Один из наиболее часто задаваемых об Иисусе вопросов: «Почему его казнили?». Несомненно, он самый интересный, хотя, как скоро обнаруживает исследователь, он очень труден. Он имеет все черты классики: многочисленные и непростые для толкования источники; слияние двух великих культур (еврейской и римской) в водоворот единой драмы; персонажи, которые предстают как живые, невзирая на временную дистанцию в два тысячелетия; трагедия и трагическая ирония в великом и в малом; грозовые тучи философии и богословия; в центре — выдающаяся и загадочная фигура, если верить источникам, способная вызывать и полную меру ненависти, и полную меру восхищения. Неудивительно, что к этой теме обращались и обращаются бесчисленные историки и богословы, художники и музыканты.
«Почему казнили Иисуса?» — третий из ключевых вопросов, заданных нами в начале этой книги. Вопрос колоссальной для нас значимости[1910]. Он неизбежно ставит нас перед необходимостью рассматривать причины человеческого поведения. Почему римские власти сочли целесообразным или желательным казнить Иисуса? Почему еврейские власти решили выдать Иисуса римлянам как человека, заслуживающего смерти? И каковы были во всей этой ситуации намерения самого Иисуса? Помимо этого, необходимо спросить: почему некоторые евреи I века спустя чрезвычайно короткое время говорили о заурядном, казалось бы (по тогдашним меркам!), событии — смерти мессианского претендента: «Он возлюбил меня и отдал себя за меня»[1911]?

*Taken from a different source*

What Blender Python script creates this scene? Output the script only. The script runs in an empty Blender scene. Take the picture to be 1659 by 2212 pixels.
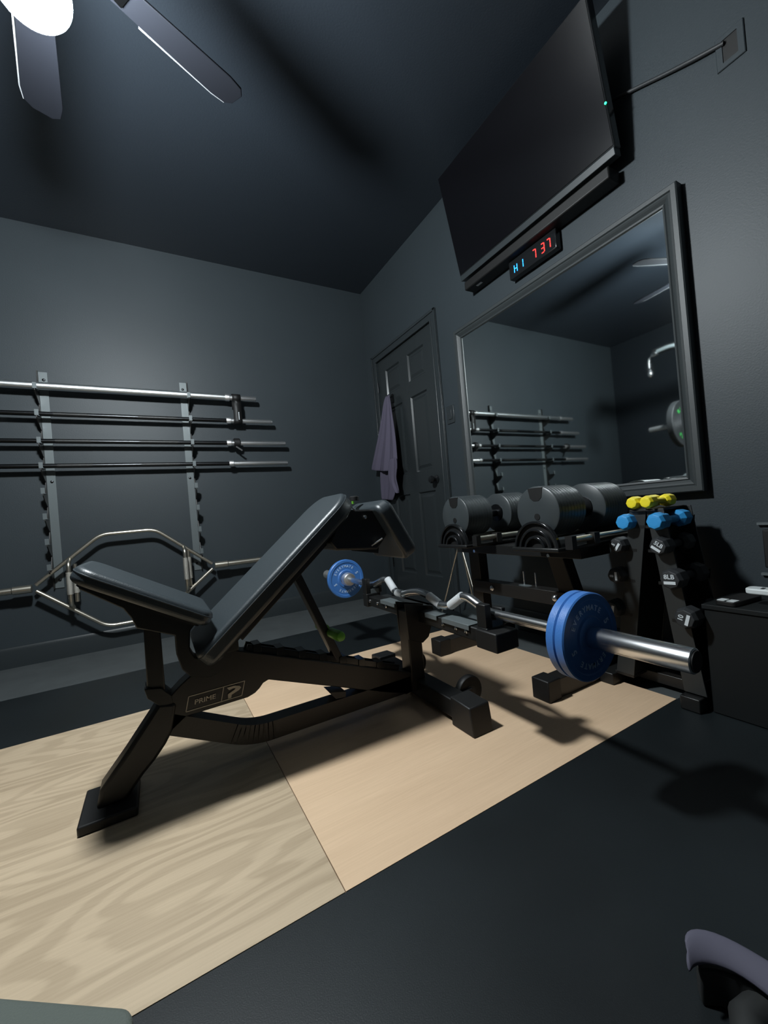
import bpy, bmesh, math, random
from mathutils import Vector, Matrix
PI = math.pi
random.seed(4)
scene = bpy.context.scene
C = scene.collection

# ------------------------------------------------------------------ camera, world, exposure
cd = bpy.data.cameras.new('camera'); cam = bpy.data.objects.new('camera', cd); C.objects.link(cam)
R_ = Vector((0.8681727, -0.4887265, -0.0861541)); U_ = Vector((0.0722532, -0.0472740, 0.9962653)); F_ = Vector((0.4909742, 0.8711553, 0.0057300))
m = Matrix((R_, U_, -F_)).transposed().to_4x4(); m.translation = Vector((-1.7745483, -3.2397479, 0.7156279))
cam.matrix_world = m
cd.sensor_fit = 'HORIZONTAL'; cd.sensor_width = 36; cd.lens = 36 * 873.64 / 1659; cd.clip_start = 0.02
scene.camera = cam
w = bpy.data.worlds.new('world'); scene.world = w; w.use_nodes = True
w.node_tree.nodes['Background'].inputs[0].default_value = (0.35, 0.5, 0.7, 1); w.node_tree.nodes['Background'].inputs[1].default_value = 0.0
vs = scene.view_settings
vs.view_transform = 'Standard'; vs.look = 'None'; vs.gamma = 1; vs.exposure = 0.0; vs.use_curve_mapping = False
LAMP_STRENGTH = 745.0
LAMP = (-1.955, -1.95, 2.15)

# ------------------------------------------------------------------ materials
def mat(name, col, rough=0.5, metal=0.0, spec=0.5, emit=None, es=0.0, bump=0.0, bscale=200.0, var=0.0, vscale=3.0, coat=0.0):
    M = bpy.data.materials.new(name); M.use_nodes = True
    nt = M.node_tree; b = nt.nodes['Principled BSDF']
    b.inputs['Base Color'].default_value = (*col, 1); b.inputs['Roughness'].default_value = rough
    b.inputs['Metallic'].default_value = metal; b.inputs['Specular IOR Level'].default_value = spec
    b.inputs['Coat Weight'].default_value = coat
    if emit:
        b.inputs['Emission Color'].default_value = (*emit, 1); b.inputs['Emission Strength'].default_value = es
    tc = nt.nodes.new('ShaderNodeTexCoord')
    if bump:
        n = nt.nodes.new('ShaderNodeTexNoise'); n.inputs['Scale'].default_value = bscale; n.inputs['Detail'].default_value = 3
        bp = nt.nodes.new('ShaderNodeBump'); bp.inputs['Strength'].default_value = bump; bp.inputs['Distance'].default_value = 0.002
        nt.links.new(tc.outputs['Object'], n.inputs['Vector']); nt.links.new(n.outputs['Fac'], bp.inputs['Height']); nt.links.new(bp.outputs['Normal'], b.inputs['Normal'])
    if var:
        n = nt.nodes.new('ShaderNodeTexNoise'); n.inputs['Scale'].default_value = vscale; n.inputs['Detail'].default_value = 4
        r = nt.nodes.new('ShaderNodeValToRGB'); r.color_ramp.elements[0].position = 0.3; r.color_ramp.elements[1].position = 0.7
        r.color_ramp.elements[0].color = (*[c * (1 - var) for c in col], 1); r.color_ramp.elements[1].color = (*[min(1, c * (1 + var)) for c in col], 1)
        nt.links.new(tc.outputs['Object'], n.inputs['Vector']); nt.links.new(n.outputs['Fac'], r.inputs['Fac']); nt.links.new(r.outputs['Color'], b.inputs['Base Color'])
    return M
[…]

Перед историком также встает методологическая проблема. Последовательный скептицизм опять сталкивается с последовательной эсхатологией. Либо мы о происшедшем не знаем ничего или почти ничего, либо мы знаем, что главное объяснение лежит в сфере представлений Иисуса о близкой кульминации израильской истории[1912]. Особую проблему представляют источники: если в других синоптических повествованиях Q и может являться серьезным историческим источником, то тут оно неизбежно выпадает, оставляя нас с общим материалом Мф — Мк — Лк[1913]. На одном уровне тексты полны богословской и экзегетической рефлексии, на другом — деталей, которые выдают свидетельство очевидца и показывают, что именно события вызвали рефлексию, а не наоборот, как полагают скептики. В конце концов, если еврей I века верил, что виденные или пережитые им события — поворотный миг истории, он вряд ли стал бы рассказывать о них намеренно нейтральным языком ученого, описывающего эксперимент в области неорганической химии. Или возьмем аналогию из другой науки. Не доверять источникам на том основании, что они отражают богословские концепции и экзегезу, — все равно, что не доверять сообщению астронома на том основании, что он вел наблюдения не в дневное время.
Необходимо еще раз подчеркнуть: здесь особенно тщетно пытаться отделить богословие от политики[1914]. И здесь особенно обманчиво старое и потасканное разделение между Иисусом истории и Христом веры. На протяжении целых поколений читатели Евангелий, в поисках богословия искупления (или хотя бы гомилетики искупления), игнорировали реальный евангельский рассказ, со всеми его грубыми политическими углами, в пользу богословской схемы, будто бы излагаемой или иллюстрируемой рассказом. Более поздние историки, особенно пытающиеся преодолеть опасные полуправды, считали эти повествования всего лишь богословием (а потому не имеющим отношения к истории) или, хуже того, политически мотивированным богословием (а потому исторически вредным). В наше время становится все более очевидной ошибочность осуществленного в XVIII веке раскола между сферой богословия и сферой политики, и нам пора избавиться от него в дальнейшем анализе[1915].
Одна особенность этой смеси истории, политики и богословия заслуживает отдельного упоминания. Часто говорят, что евангельские рассказы о суде над Иисусом и его казни сильно окрашены антисемитизмом[1916]. На мой взгляд, это не доказано. Действительно, рассказы о Страстях часто использовались и интерпретировались в антисемитском ключе, и порой это приводило к ужасающим последствиям. Однако из того, что антисемитами были позднейшие толкователи, не следует, что в антисемиты надо записывать и евангелистов[1917]. Евангелисты говорят об «иудеях». Последующие языкохристиане легко забывали, что иудеями были и Иисус, и его родственники, ученики, первые христиане, да и кто–то из самих евангелистов. Павел, чье иудейство заметно, иногда очень явно, в каждом написанном им предложении, может под «иудеями» разуметь «нехристианских иудеев»[1918]. «Иудеями» (греч.